WORK TO COMPLETE: Print the listing from its top line through the line containing "nt.nodes.clear()", nothing more, and leave out the pictures.

#### MATERIAL PROVIDED ####

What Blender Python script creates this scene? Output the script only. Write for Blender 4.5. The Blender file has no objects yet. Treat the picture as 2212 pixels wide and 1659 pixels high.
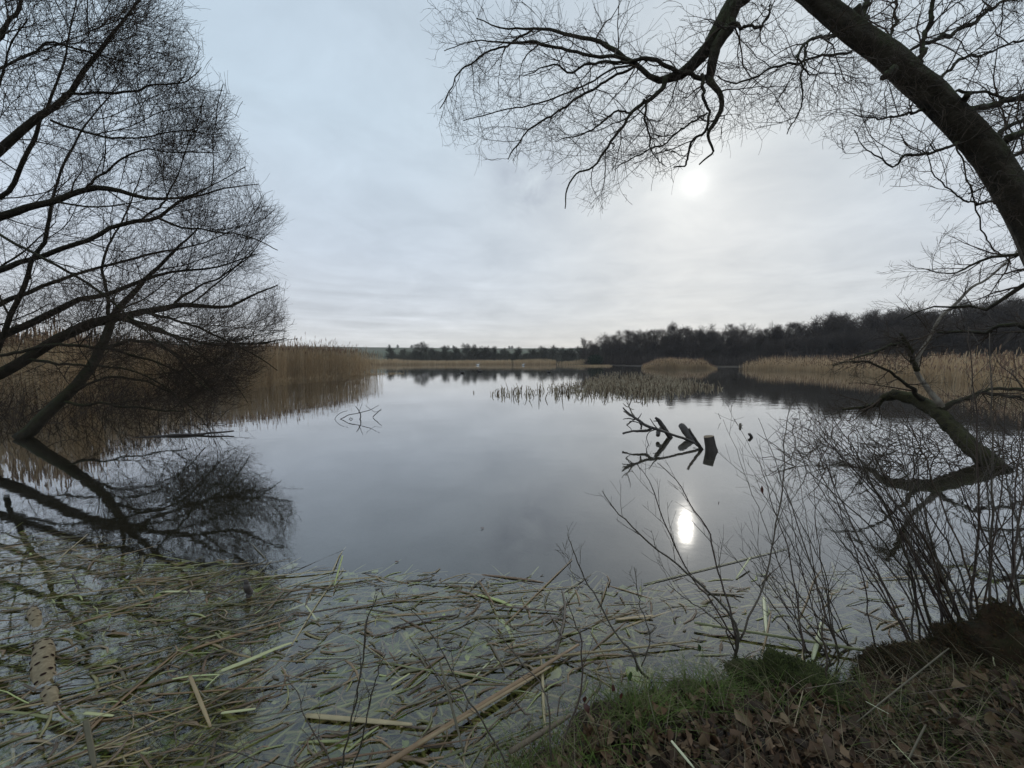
import bpy, math, random
import numpy as np
from mathutils import Vector

rng = np.random.default_rng(7)
random.seed(7)
S = bpy.context.scene
COL = S.collection
RAD = math.radians

# ------------------------------------------------------------------ camera
CAMZ, PITCH, FPX = 1.5, RAD(3.57), 831.0
cam = bpy.data.cameras.new('camera')
camo = bpy.data.objects.new('camera', cam)
COL.objects.link(camo)
camo.location = (0, 0, CAMZ)
camo.rotation_euler = (RAD(90) - PITCH, 0, 0)
cam.sensor_fit = 'HORIZONTAL'
cam.sensor_width = 36
cam.lens = 36 * FPX / 2212
cam.clip_start = 0.02
cam.clip_end = 6000
S.camera = camo

# ------------------------------------------------------------------ light
SUN_EL, SUN_AZ = RAD(22.0), RAD(24.8)          # azimuth to the right of +Y
SUND = Vector((math.sin(SUN_AZ) * math.cos(SUN_EL), math.cos(SUN_AZ) * math.cos(SUN_EL), math.sin(SUN_EL)))
sl = bpy.data.lights.new('sun', 'SUN')
sl.energy = 0.5
sl.angle = RAD(1.0)
sl.color = (1.0, 0.95, 0.86)
so = bpy.data.objects.new('sun', sl)
COL.objects.link(so)
so.rotation_euler = (-SUND).to_track_quat('-Z', 'Y').to_euler()

W = bpy.data.worlds.new('World')
S.world = W
W.use_nodes = True
nt = W.node_tree
nt.nodes.clear()


class NB:
    """small node-building helper"""
    def __init__(s, t): s.t = t
    def n(s, typ, **k):
        o = s.t.nodes.new(typ)
        for a, v in k.items():
            setattr(o, a, v)
        return o
    def put(s, sock, v):
        if v is None: return
        if isinstance(v, bpy.types.NodeSocket): s.t.links.new(v, sock)
        else: sock.default_value = v
    def m(s, op, a=None, b=None, c=None, clamp=False):
        o = s.n('ShaderNodeMath', operation=op, use_clamp=clamp)
        for i, v in enumerate((a, b, c)): s.put(o.inputs[i], v)
        return o.outputs[0]
    def v(s, op, a=None, b=None, out=0):
        o = s.n('ShaderNodeVectorMath', operation=op)
        for i, x in enumerate((a, b)): s.put(o.inputs[i], x)
        return o.outputs[out]
    def noise(s, vec, scale, detail=4, rough=0.5, dist=0.0):
        o = s.n('ShaderNodeTexNoise')
        s.put(o.inputs['Vector'], vec)
        o.inputs['Scale'].default_value = scale
        o.inputs['Detail'].default_value = detail
        o.inputs['Roughness'].default_value = rough
        o.inputs['Distortion'].default_value = dist
        return o.outputs['Fac']
    def ramp(s, f, stops, interp='LINEAR'):
        o = s.n('ShaderNodeValToRGB')
        cr = o.color_ramp
        cr.interpolation = interp
        while len(cr.elements) < len(stops): cr.elements.new(0.5)
        while len(cr.elements) > len(stops): cr.elements.remove(cr.elements[-1])
        for e, (p, c) in zip(cr.elements, stops):
            e.position = p
            e.color = (*c, 1) if len(c) == 3 else c
        s.put(o.inputs[0], f)
        return o.outputs[0]
    def mix(s, f, a, b, blend='MIX'):
        o = s.n('ShaderNodeMix', data_type='RGBA', blend_type=blend)
        s.put(o.inputs[0], f)
        for sk, v in ((o.inputs[6], a), (o.inputs[7], b)):
            if isinstance(v, tuple) and len(v) == 3: v = (*v, 1)
            s.put(sk, v)
        return o.outputs[2]
    def comb(s, x, y, z):
        o = s.n('ShaderNodeCombineXYZ')
        for i, v in enumerate((x, y, z)): s.put(o.inputs[i], v)
        return o.outputs[0]


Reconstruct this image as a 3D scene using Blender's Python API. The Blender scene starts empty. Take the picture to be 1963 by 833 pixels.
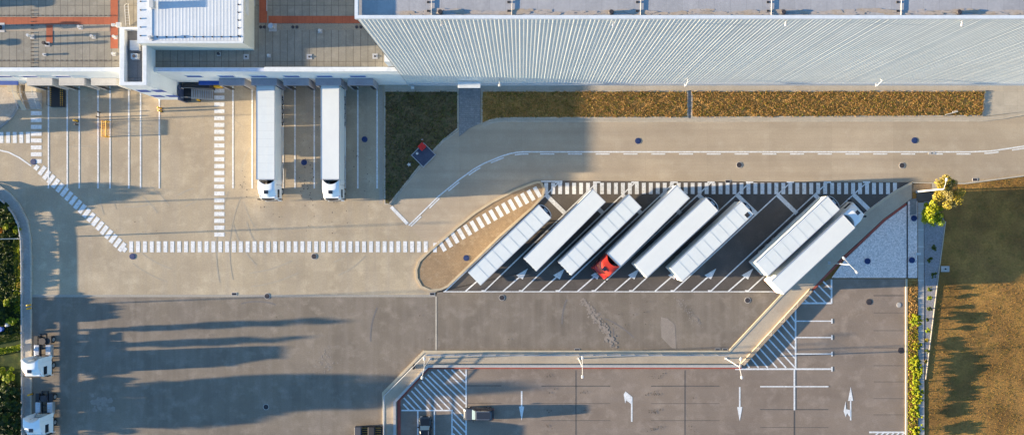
import bpy, math, random
import numpy as np
from mathutils import Vector, Matrix
S = bpy.context.scene
C = S.collection
R = math.radians
random.seed(7); rng = np.random.default_rng(7)

# ------------------------------------------------------------------ camera, sky, sun, exposure
H, F, NX, NY = 102.0, 1346.0, 1000.0, 440.0          # drone height, focal length and nadir in photo pixels (1963 x 833)
cam = bpy.data.cameras.new('camera'); co = bpy.data.objects.new('camera', cam); C.objects.link(co)
co.location = (0, 0, H); co.rotation_euler = (0, 0, 0)
cam.sensor_width = 36.0; cam.lens = 36.0*F/1963.0
cam.shift_x = (981.5-NX)/1963.0; cam.shift_y = (NY-416.5)/1963.0
cam.clip_start = 1.0; cam.clip_end = 3000.0
S.camera = co
SUN_EL, SUN_AZ = 6.4, 2.2                              # elevation; shadows fall towards +x, turned this much to +y
w = bpy.data.worlds.new('World'); S.world = w; w.use_nodes = True
nt = w.node_tree; bg = nt.nodes['Background']
sky = nt.nodes.new('ShaderNodeTexSky'); sky.sky_type = 'NISHITA'; sky.sun_disc = False
sky.sun_elevation = R(SUN_EL); sky.sun_rotation = R(270-SUN_AZ); sky.air_density = 1.0; sky.dust_density = 0.3; sky.ozone_density = 3.5
nt.links.new(sky.outputs[0], bg.inputs[0]); bg.inputs[1].default_value = 0.105
sl = bpy.data.lights.new('sun', 'SUN'); so = bpy.data.objects.new('sun', sl); C.objects.link(so)
sl.energy = 5.0; sl.angle = R(0.5); sl.color = (1.0, 0.80, 0.53)
d = Vector((math.cos(R(SUN_EL))*math.cos(R(SUN_AZ)), math.cos(R(SUN_EL))*math.sin(R(SUN_AZ)), -math.sin(R(SUN_EL))))
so.rotation_euler = d.to_track_quat('-Z', 'Y').to_euler()
S.view_settings.view_transform = 'Standard'; S.view_settings.look = 'None'
S.view_settings.gamma = 1.0; S.view_settings.use_curve_mapping = False
S.view_settings.exposure = 2.45
S.cycles.max_bounces = 5; S.cycles.diffuse_bounces = 3

# ------------------------------------------------------------------ helpers
def P(px, py, z=0.0):
    k = (H-z)/F
    return ((px-NX)*k, (NY-py)*k, z)
def PP(pts, z=0.0): return [P(a, b, z)[:2] for a, b in pts]
M1 = 13.196                                            # photo pixels per metre on the ground

def mat(name, c1, c2=None, c3=None, rough=0.8, scale=0.3, fine=6.0, fine_amt=0.25, streak=None, bump=0.0, bump_scale=20.0,
        metal=0.0, spec=0.3, grain=0.0, coords='world', joints=None, big=None, coat=0.0):
    m = bpy.data.materials.new(name); m.use_nodes = True
    n, l = m.node_tree.nodes, m.node_tree.links
    b = n['Principled BSDF']; b.inputs['Roughness'].default_value = rough; b.inputs['Metallic'].default_value = metal
    b.inputs['Specular IOR Level'].default_value = spec; b.inputs['Coat Weight'].default_value = coat
    if coords == 'world':
        g = n.new('ShaderNodeNewGeometry').outputs['Position']
    else:
        g = n.new('ShaderNodeTexCoord').outputs['Object']
    def noise(sc, det=4, vec=None, rg=0.6):
        t = n.new('ShaderNodeTexNoise'); t.inputs['Scale'].default_value = sc; t.inputs['Detail'].default_value = det
        t.inputs['Roughness'].default_value = rg; l.new(vec or g, t.inputs['Vector']); return t.outputs['Fac']
    def ramp(f, a, bb, lo=0.0, hi=1.0):
        r = n.new('ShaderNodeMapRange'); r.inputs[1].default_value = a; r.inputs[2].default_value = bb
        r.inputs[3].default_value = lo; r.inputs[4].default_value = hi; l.new(f, r.inputs[0]); return r.outputs[0]
    def mix(f, a, bb, typ='MIX'):
        x = n.new('ShaderNodeMix'); x.data_type = 'RGBA'; x.blend_type = typ
        for s, v in ((0, f), (6, a), (7, bb)):
            if isinstance(v, (int, float)): x.inputs[s].default_value = v
            elif isinstance(v, tuple): x.inputs[s].default_value = (*v[:3], 1)
            else: l.new(v, x.inputs[s])
        return x.outputs[2]
    c2 = c2 or tuple(x*0.85 for x in c1)
    col = mix(ramp(noise(scale, 6), 0.35, 0.65), c1, c2)
    if c3: col = mix(ramp(noise(scale*2.7, 5), 0.5, 0.72), col, c3)
    if big:
        col = mix(ramp(noise(big[0], 3), 0.4, 0.6), col, mix(1.0, col, big[1], 'MULTIPLY'))
    if streak:
        mp = n.new('ShaderNodeMapping'); mp.inputs['Scale'].default_value = streak[0]; l.new(g, mp.inputs['Vector'])
        col = mix(ramp(noise(1.0, 3, mp.outputs[0]), 0.42, 0.68, 0, streak[1]), col, streak[2])
    if fine_amt:
        v = ramp(noise(fine, 8, rg=0.75), 0.3, 0.7, 1-fine_amt, 1+fine_amt)
        cc = n.new('ShaderNodeCombineColor'); [l.new(v, cc.inputs[i]) for i in range(3)]
        col = mix(1.0, col, cc.outputs[0], 'MULTIPLY')
    if joints:
        br = n.new('ShaderNodeTexBrick'); br.inputs['Scale'].default_value = 1.0; br.inputs['Brick Width'].default_value = joints[0]
        br.inputs['Row Height'].default_value = joints[1]; br.inputs['Mortar Size'].default_value = joints[2]; br.offset = joints[4] if len(joints) > 4 else 0.0
        br.inputs['Color1'].default_value = (1, 1, 1, 1); br.inputs['Color2'].default_value = (.9, .9, .9, 1); br.inputs['Mortar'].default_value = (joints[3],)*3+(1,)
        l.new(g, br.inputs['Vector']); col = mix(1.0, col, br.outputs['Color'], 'MULTIPLY')
    l.new(col, b.inputs['Base Color'])
    if bump:
        bp = n.new('ShaderNodeBump'); bp.inputs['Strength'].default_value = bump; bp.inputs['Distance'].default_value = 0.02
        l.new(noise(bump_scale, 5), bp.inputs['Height']); l.new(bp.outputs[0], b.inputs['Normal'])
    return m
def plain(name, c, rough=0.6, metal=0.0, spec=0.4, coat=0.0, v=0.06, scale=1.5): 
    return mat(name, c, tuple(x*(1-v*2) for x in c), rough=rough, metal=metal, spec=spec, coat=coat, scale=scale, fine_amt=v, fine=9, coords='object')
def leafmat(name, c1, c2, tr=0.3):
    m = bpy.data.materials.new(name); m.use_nodes = True
    n, l = m.node_tree.nodes, m.node_tree.links; b = n['Principled BSDF']; b.inputs['Roughness'].default_value = 0.55; b.inputs['Specular IOR Level'].default_value = 0.25
    g = n.new('ShaderNodeNewGeometry'); rp = n.new('ShaderNodeMix'); rp.data_type = 'RGBA'
    l.new(g.outputs['Random Per Island'], rp.inputs[0]); rp.inputs[6].default_value = (*c1, 1); rp.inputs[7].default_value = (*c2, 1)
    l.new(rp.outputs[2], b.inputs['Base Color'])
    t = n.new('ShaderNodeBsdfTranslucent'); l.new(rp.outputs[2], t.inputs[0]); mx = n.new('ShaderNodeMixShader'); mx.inputs[0].default_value = tr
    l.new(b.outputs[0], mx.inputs[1]); l.new(t.outputs[0], mx.inputs[2]); l.new(mx.outputs[0], n['Material Output'].inputs[0])
    return m

CACHE = {}
class MB:
    def __init__(s): s.v = []; s.f = []
    def add(s, vs, fs):
        o = len(s.v); s.v += [tuple(v) for v in vs]; s.f += [tuple(i+o for i in f) for f in fs]; return s
    def box(s, x0, x1, y0, y1, z0, z1):
        return s.prism([(x0, y0), (x1, y0), (x1, y1), (x0, y1)], z0, z1)
    def prism(s, poly, z0, z1):
        a = sum(poly[i][0]*poly[(i+1) % len(poly)][1]-poly[(i+1) % len(poly)][0]*poly[i][1] for i in range(len(poly)))
        if a < 0: poly = poly[::-1]
        n = len(poly)
        vs = [(x, y, z0) for x, y in poly]+[(x, y, z1) for x, y in poly]
        return s.add(vs, [tuple(range(n-1, -1, -1)), tuple(range(n, 2*n))]+[(i, (i+1) % n, n+(i+1) % n, n+i) for i in range(n)])
    def sheet(s, poly, z):
        a = sum(poly[i][0]*poly[(i+1) % len(poly)][1]-poly[(i+1) % len(poly)][0]*poly[i][1] for i in range(len(poly)))
        if a < 0: poly = poly[::-1]
        return s.add([(x, y, z) for x, y in poly], [tuple(range(len(poly)))])
    def line(s, pts, wd, z, z1=None):                   # strip of width wd along a polyline; with z1 a solid kerb
        n = len(pts); L = []; Rr = []
        for i, p in enumerate(pts):
            a = Vector(pts[max(i-1, 0)][:2]); b = Vector(pts[min(i+1, n-1)][:2]); p = Vector(p[:2])
            t = (b-a).normalized()
            if 0 < i < n-1:
                t1 = (p-a).normalized(); t2 = (b-p).normalized(); t = (t1+t2).normalized(); k = 1/max(0.4, t.dot(t1))
            else: k = 1
            nn = Vector((-t.y, t.x))*wd/2*k; L.append(p+nn); Rr.append(p-nn)
        if z1 is None:
            for i in range(n-1): s.add([(*Rr[i], z), (*Rr[i+1], z), (*L[i+1], z), (*L[i], z)], [(0, 1, 2, 3)])
        else:
            vs = []; fs = []
            for i in range(n): vs += [(*Rr[i], z), (*L[i], z), (*L[i], z1), (*Rr[i], z1)]
            for i in range(n-1):
                a, b = 4*i, 4*i+4
                for k in range(4): fs.append((a+k, a+(k+1) % 4, b+(k+1) % 4, b+k))
            fs += [(3, 2, 1, 0), tuple(4*(n-1)+k for k in range(4))]; s.add(vs, fs)
        return s
    def bar(s, a, b, wd, ht=None):                      # box beam from a to b
        a, b = Vector(a), Vector(b); t = (b-a).normalized(); ht = ht or wd
        up = Vector((0, 0, 1)) if abs(t.z) < 0.95 else Vector((1, 0, 0))
        sx = t.cross(up).normalized()*wd/2; sy = sx.cross(t).normalized()*ht/2
        vs = [q+i*sx+j*sy for q in (a, b) for i, j in ((-1, -1), (1, -1), (1, 1), (-1, 1))]
        return s.add(vs, [(0, 1, 2, 3), (7, 6, 5, 4)]+[(k, k+4, (k+1) % 4+4, (k+1) % 4) for k in range(4)])
    def cyl(s, a, b, r, r2=None, n=10):
        a, b = Vector(a), Vector(b); t = (b-a).normalized(); r2 = r if r2 is None else r2
        up = Vector((0, 0, 1)) if abs(t.z) < 0.95 else Vector((1, 0, 0))
        sx = t.cross(up).normalized(); sy = sx.cross(t).normalized()
        vs = [q+rr*(math.cos(2*math.pi*k/n)*sx+math.sin(2*math.pi*k/n)*sy) for q, rr in ((a, r), (b, r2)) for k in range(n)]
        return s.add(vs, [tuple(range(n)), tuple(range(2*n-1, n-1, -1))]+[(k, k+n, (k+1) % n+n, (k+1) % n) for k in range(n)])
    def tube(s, pts, r, n=8):
        for a, b in zip(pts[:-1], pts[1:]): s.cyl(a, b, r, n=n)
        return s
    def disc(s, c, r, z, n=20): return s.sheet([(c[0]+r*math.cos(2*math.pi*k/n), c[1]+r*math.sin(2*math.pi*k/n)) for k in range(n)], z)
    def loft(s, secs):                                  # closed rings of equal count, capped
        n = len(secs[0]); o = []
        for q in secs: o += q
        fs = [(i*n+k, i*n+(k+1) % n, (i+1)*n+(k+1) % n, (i+1)*n+k) for i in range(len(secs)-1) for k in range(n)]
        return s.add(o, fs+[tuple(range(n-1, -1, -1)), tuple((len(secs)-1)*n+k for k in range(n))])
    def build(s, name, m, parent=None, key=None, bevel=0, smooth=False):
        if key is not None and (key, m.name) in CACHE: me = CACHE[(key, m.name)]
        else:
            me = bpy.data.meshes.new(name); me.from_pydata(s.v, [], s.f); me.materials.append(m); me.validate(); me.update()
            if smooth: me.shade_smooth()
            if key is not None: CACHE[(key, m.name)] = me
        o = bpy.data.objects.new(name, me); C.objects.link(o)
        if parent: o.parent = parent
        if bevel:
            b = o.modifiers.new('bevel', 'BEVEL'); b.width = bevel; b.segments = 2; b.limit_method = 'ANGLE'
        return o
def rrect(x0, x1, hw, z, r, n=4):                       # rounded rectangle ring
    pts = []
    for cx, cy, a0 in ((x1-r, hw-r, 0), (x0+r, hw-r, 90), (x0+r, -hw+r, 180), (x1-r, -hw+r, 270)):
        for k in range(n+1):
            a = R(a0+90*k/n); pts.append((cx+r*math.cos(a), cy+r*math.sin(a), z))
    return pts
def tag(o, label, cat=None, group=None, kind=None):
    o['label'] = label
    if cat: o['category'] = cat
    if group: o['group'] = group
    if kind: o['kind'] = kind
    return o
def thing(name, label, cat, loc=(0, 0, 0), rz=0.0, group=None):
    o = bpy.data.objects.new(name, None); C.objects.link(o); o.location = loc; o.rotation_euler = (0, 0, rz)
    return tag(o, label, cat, group)
def struct(name, mb, m, label, **k):
    return tag(mb.build(name, m, **k), label, kind='structure')
def copy_tree(o, parent=None):
    c = o.copy(); C.objects.link(c); c.parent = parent
    for ch in o.children: copy_tree(ch, c)
    return c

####

TASK ANSWER:
What Blender Python script creates this scene? Output the script only. Write for Blender 4.5. The Blender file has no objects yet. Treat the picture as 2212 pixels wide and 1659 pixels high.
import bpy, math, random
import numpy as np
from mathutils import Vector

rng = np.random.default_rng(7)
random.seed(7)
S = bpy.context.scene
COL = S.collection
RAD = math.radians

# ------------------------------------------------------------------ camera
CAMZ, PITCH, FPX = 1.5, RAD(3.57), 831.0
cam = bpy.data.cameras.new('camera')
camo = bpy.data.objects.new('camera', cam)
COL.objects.link(camo)
camo.location = (0, 0, CAMZ)
camo.rotation_euler = (RAD(90) - PITCH, 0, 0)
cam.sensor_fit = 'HORIZONTAL'
cam.sensor_width = 36
cam.lens = 36 * FPX / 2212
cam.clip_start = 0.02
cam.clip_end = 6000
S.camera = camo

# ------------------------------------------------------------------ light
SUN_EL, SUN_AZ = RAD(22.0), RAD(24.8)          # azimuth to the right of +Y
SUND = Vector((math.sin(SUN_AZ) * math.cos(SUN_EL), math.cos(SUN_AZ) * math.cos(SUN_EL), math.sin(SUN_EL)))
sl = bpy.data.lights.new('sun', 'SUN')
sl.energy = 0.5
sl.angle = RAD(1.0)
sl.color = (1.0, 0.95, 0.86)
so = bpy.data.objects.new('sun', sl)
COL.objects.link(so)
so.rotation_euler = (-SUND).to_track_quat('-Z', 'Y').to_euler()

W = bpy.data.worlds.new('World')
S.world = W
W.use_nodes = True
nt = W.node_tree
nt.nodes.clear()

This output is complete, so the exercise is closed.